(3D scene scripts)
----------

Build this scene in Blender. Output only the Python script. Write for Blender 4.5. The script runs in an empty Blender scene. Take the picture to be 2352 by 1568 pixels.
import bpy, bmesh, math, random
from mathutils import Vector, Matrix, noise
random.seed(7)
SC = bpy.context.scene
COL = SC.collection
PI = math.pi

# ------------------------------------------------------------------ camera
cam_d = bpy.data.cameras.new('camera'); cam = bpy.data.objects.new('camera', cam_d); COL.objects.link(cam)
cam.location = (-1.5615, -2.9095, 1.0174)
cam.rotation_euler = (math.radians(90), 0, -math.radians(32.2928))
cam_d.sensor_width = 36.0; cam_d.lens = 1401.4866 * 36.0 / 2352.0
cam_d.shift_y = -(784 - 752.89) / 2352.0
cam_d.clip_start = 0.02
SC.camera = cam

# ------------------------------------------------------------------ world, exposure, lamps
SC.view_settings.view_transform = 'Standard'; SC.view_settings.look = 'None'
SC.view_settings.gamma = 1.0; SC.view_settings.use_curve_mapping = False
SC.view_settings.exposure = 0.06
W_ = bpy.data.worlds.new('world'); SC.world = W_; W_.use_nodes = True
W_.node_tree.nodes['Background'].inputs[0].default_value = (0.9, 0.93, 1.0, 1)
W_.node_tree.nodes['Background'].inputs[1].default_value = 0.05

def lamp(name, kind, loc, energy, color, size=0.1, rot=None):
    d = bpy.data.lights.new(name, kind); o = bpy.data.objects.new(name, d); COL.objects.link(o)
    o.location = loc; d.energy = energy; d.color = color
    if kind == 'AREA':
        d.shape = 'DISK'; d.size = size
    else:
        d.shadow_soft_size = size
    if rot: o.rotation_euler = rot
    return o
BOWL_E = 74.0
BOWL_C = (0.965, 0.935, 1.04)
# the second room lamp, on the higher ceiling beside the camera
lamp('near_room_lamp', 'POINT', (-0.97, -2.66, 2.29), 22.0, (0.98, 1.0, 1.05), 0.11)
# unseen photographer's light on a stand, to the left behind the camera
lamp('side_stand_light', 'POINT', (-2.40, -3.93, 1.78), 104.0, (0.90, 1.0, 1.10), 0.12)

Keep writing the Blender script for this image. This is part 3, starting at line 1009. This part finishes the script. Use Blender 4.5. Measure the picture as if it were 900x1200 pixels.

----------

(SHORT PROBLEM):
Give back the listing exactly, please, from its first line to the line containing "PI = math.pi", inclusive, and nothing past that line.

(SOLUTION):
Build this scene in Blender. Output only the Python script. Write for Blender 4.5. The script runs in an empty Blender scene. Take the picture to be 2352 by 1568 pixels.
import bpy, bmesh, math, random
from mathutils import Vector, Matrix, noise
random.seed(7)
SC = bpy.context.scene
COL = SC.collection
PI = math.pi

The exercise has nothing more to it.